Sounds like Twitter just went along with it, without coercion. Which you may choose to criticize as weakness or cowardice, but maybe that's just how they chose to do business.
> I don’t disagree with what you posted at all.
Then you agree that your earlier statement "That goes well beyond the remit of the FBI and violates numerous norms of law enforcement influence over public speech" is wrong and baseless, given the legal context that I have provided.
> And what makes me more uncomfortable is when people read the story and say “so what? It’s a nothingburger”.
For the record, my stance is that it's not a nothingburger, but it is so insignificant so as to provide a convenient distraction for actual malicious acts that are going on, like the Z-Library shutdown. And that all of this is underwhelming, much like this other poster's opinion:
"A whole bunch of mildly unsatisfactory situations" seems to be an adequate summation of this whole situation. Which this thread, like all culture wars, has made a mountain out of.
Then you agree that your earlier statement "That goes well beyond the remit of the FBI and violates numerous norms of law enforcement influence over public speech" is wrong and baseless, given the legal context that I have provided.

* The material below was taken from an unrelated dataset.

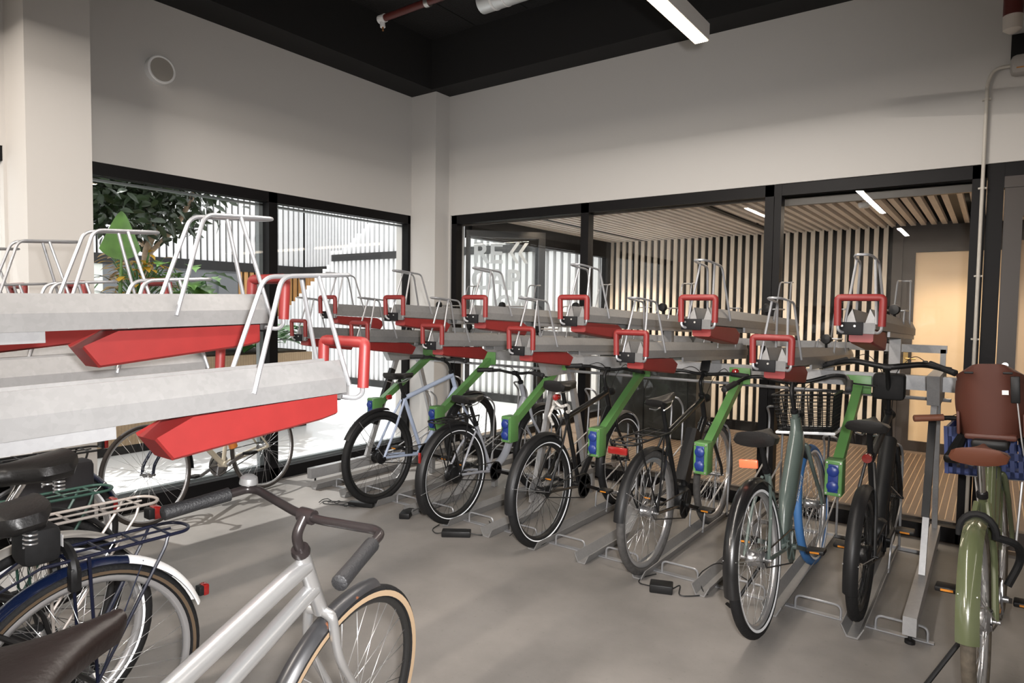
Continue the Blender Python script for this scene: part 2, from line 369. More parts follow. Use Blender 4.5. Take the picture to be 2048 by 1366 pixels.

No I don’t agree. “Norms” are separate from the legal context you gave.
If no coercion took place, that doesn’t make what the FBI did “ok” even if no laws were broken.
Like my earlier analogy, if my local cops started asking businesses to kick people out (and the businesses agreed) that’s a major problem, even if not illegal.
Law enforcement’s job is to identify crimes and arrest people.
When their scope starts expanding into working with willing private companies to silence individuals who have committed no crime, that should worry everyone, whether it happens with Twitter or your local bar.
It’s amazing to see a normally anti-law enforcement HN suddenly rally to the FBI’s defense.
> It’s amazing to see a normally anti-law enforcement HN suddenly rally to the FBI’s defense.
The problem is that people are getting at the FBI for the wrong things. They should be getting mad at the shutting down of Z-Library instead, which holds far more impact for far more people than the two dozen accounts discussed in the OP (who weren’t even all suspended). When people are concerned about petty crimes, the big ones get unnoticed.